Usually addressed as Pak Ayu, this man is inseparable from cultural development in East Java. Since the 1980s, Ayu, born in Pacitan on Sept. 21, 1949, has been engaged in cultural advocacy work. In 1985, for example, his book entitled The Legends of Madura was published.

Since then, Ayu has published many more books, all related to cultural affairs in East Java. They include Sudirman: A Simple Man, A Great General (1986), Queen Kilisuci: A Story of Reog (1988), English-Indonesian Special Dictionary (1990) and Revealing the Struggle involving Art, Politics, Islam and Indonesia, to mention a few.

His interest in culture was deepest when he chose the Tengger ethnic group in Mount Bromo as the focus for his dissertation at the University of Indonesia.

For five years, Ayu, awarded a scholarship from ILDEP at Leiden University in the Netherlands, lived on the slopes of Mount Bromo. ""My doctorate degree, which I earned with distinction, belongs to the Tengger people,"" he said humbly.

His research on the Tengger also won him first prize in the selection of manuscripts on humanities held by PT Balai Pustaka in 1997. In the same year, his research came out as a book entitled Legend of Kasada and Karo of the Tengger People of Lumajang.

Having spent many years dealing with the cultural affairs of East Java, Ayu has a good grasp of East Javanese culture, which is often treated unfairly. This has prompted him to continue in his efforts to defend it.

""Government policies neglect the cultural side and therefore create new problems that are more complicated and harder to solve,"" said Ayu, who used to teach Javanese language to Surinamese in Rotterdam, the Netherlands.

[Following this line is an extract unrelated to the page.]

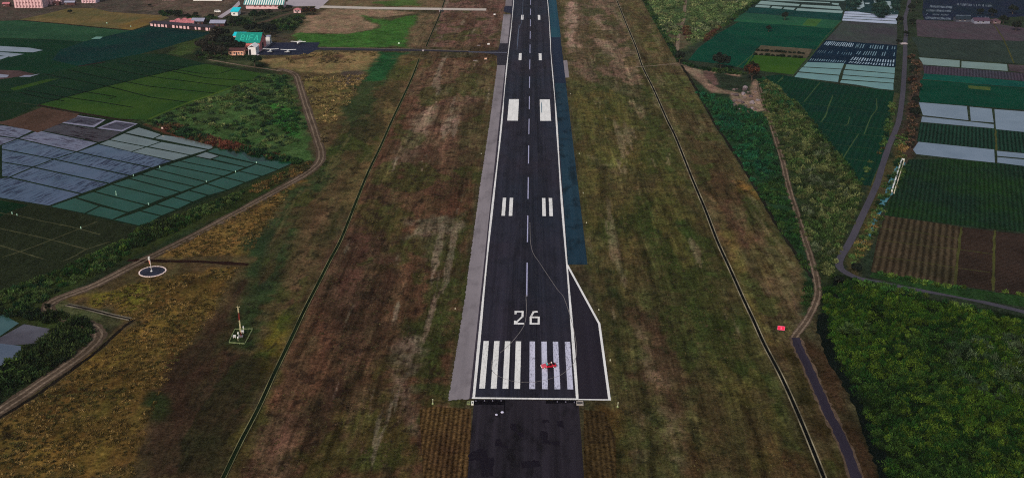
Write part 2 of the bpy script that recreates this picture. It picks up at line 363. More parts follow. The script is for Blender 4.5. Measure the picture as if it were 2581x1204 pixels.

The ""Green Revolution"" during the New Order period is a good example of how the government neglected the cultural aspects in carrying out its policy. That program, which sought to improve agricultural production through the use of superior seedlings and factory-made fertilizer, raised farmers' earnings but created dependency.

When the prices of superior seedlings and factory-made fertilizes eventually increased because of economic pressures in other parts of the world, the farmers had to bear the brunt.

Unfortunately, the farmers were no longer accustomed to using ordinary seeds and organic fertilizers. ""Things would have been different had the government maintained a good grasp of cultural matters,"" said Ayu, recognized as one of the 15 highest-achieving lecturers in the country.

If the government took culture into account, it could make use of the character of each ethnic group to encourage culture-based development programs.

East Java, for example, has 10 distinct cultural groups, he said. They are Mataraman Javanese (around Kediri), Panaragan Javanese (Ponorogo), Arek (Surabaya), Samin (Bojonegoro), Tengger (Mount Bromo), Osing (Banyuwangi), Pandalungan (Jember), Madura Island, Madura Bawean (Bawean Island) and Madura Kangean.

Each has its own character, which the government can make use of in its development efforts. ""The Tengger people appreciate nature very much, so in agriculture they could provide an example of a superior agricultural projects without the use of factory-made materials,"" Ayu said.

Unfortunately, he said, the present government did not seem to understand the significance of these cultural traits. In many cities throughout the country, for example, the government prefers to set up malls, believing that would be the best path to modernization, rather than encouraging community activities related to the arts.

""Malls have sprung up and taken over the green spaces. Even towns or city squares, which should ideally serve as areas for model cultural development projects, have also been converted into market places for vendors and transvestites,"" he deduced.